Conducting Disciplinary Investigations

Jun 2, 2021

When dealing with employees’ misconduct, there are certain things employers need to do in order to ensure that they are following a fair procedure. A disciplinary investigation is a fact-finding exercise to collect all the relevant information on a matter. A properly conducted investigation can enable an employer to fully consider the matter and then make an informed decision on it.

A good case can turn bad when an employer has not conducted a thorough, consistent and objective disciplinary investigation, using a standard process.

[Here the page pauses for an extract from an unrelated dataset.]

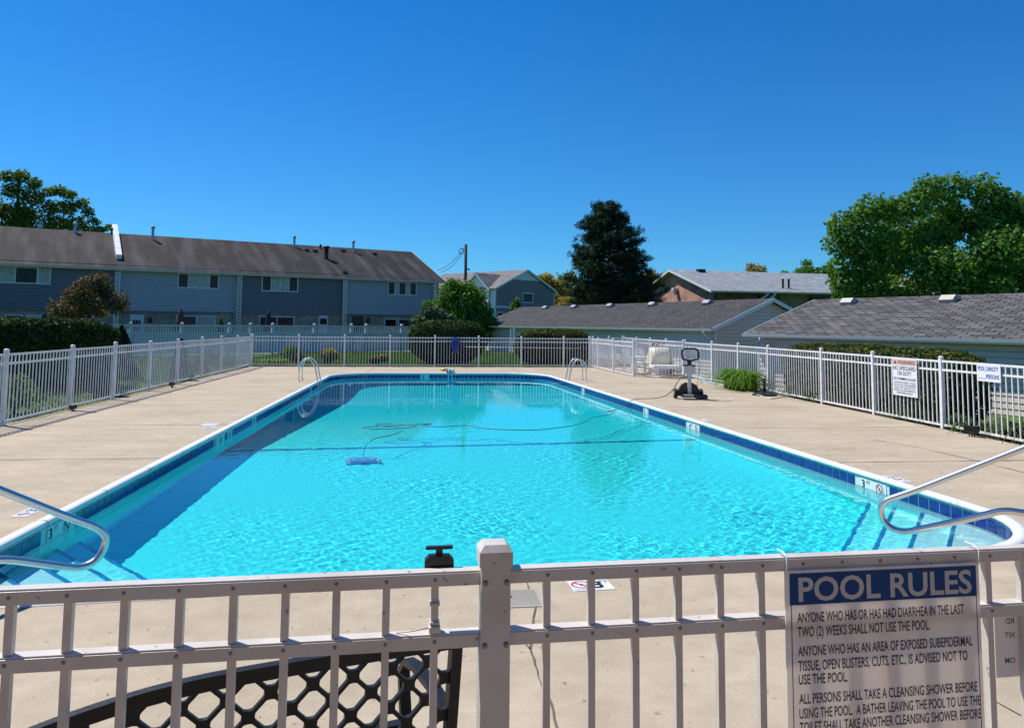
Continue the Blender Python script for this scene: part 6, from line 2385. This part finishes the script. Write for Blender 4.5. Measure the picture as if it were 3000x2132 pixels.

How often has it happened that an employer feels comfortable with the outcome of a disciplinary hearing, feels that the evidence for or against the accused employee is clear and that the rule on the transgression has been consistently applied, just to find that the unfair dismissal case at the CCMA or the Bargaining Council turns out completely different than expected?

This is probably how the employer felt when it got the outcome in the case of CEPPWAWU obo Ramoroka and Camserve Systems (Pty) Ltd (2008) NBCCI 8.16.2. The Applicant (employee), an operator, was found by a manager to be sitting with his head on his chest, apparently sleeping, at 09:00 in the morning. He knocked on the table, tapped him on the shoulder and on his safety helmet, with no reaction. Only upon knocking him a little bit harder on the head, did the Applicant respond with a bewildered look. When asked about sleeping on duty, the Applicant apologised and walked out. Later on, the Applicant told the manager that he was on his tea break and was engrossed in deep prayer. He was aware of the manager, but first wanted to finish his prayer. The Applicant was then charged with sleeping on duty and dismissed.

During the arbitration, the Commissioner was faced with two mutually destructive versions of the event in question. The question was whether the employer, who had the burden of proof, presented enough evidence to prove that the Applicant was sleeping. This is where the employer erred. The Commissioner had to consider the versions of one witness on either side and ended up in the predicament where he could not find either of them unreliable. So what to do? The Commissioner found that he is not prepared to draw inferences in favour of any party. He simply did not have enough evidence before him to make a finding that the applicant was sleeping on duty, so he reinstated the Applicant.

Lessons to learn

  • Do a proper investigation of the case against the employee by collecting all evidence, conduct consultations with witnesses and take written statements as far as possible. This will ensure that both parties’ interests are protected, as the employer will be able to establish whether the employee is in fact guilty of the alleged misconduct or not;
  • Make sure the charge is supported by the facts, consider including alternative charges;
  • The burden of proof is on the employer to show that the employee is guilty of the misconduct. Ensure that sufficient evidence is presented to pass this test.

If an employer knows what the defence is against the charge, investigate means to test the defence and bring evidence in rebuttal, if the defence is not credible.


Wallace Albertyn

Wallace Albertyn is a Senior Associate and Legal Advisor at LabourMan Consultants.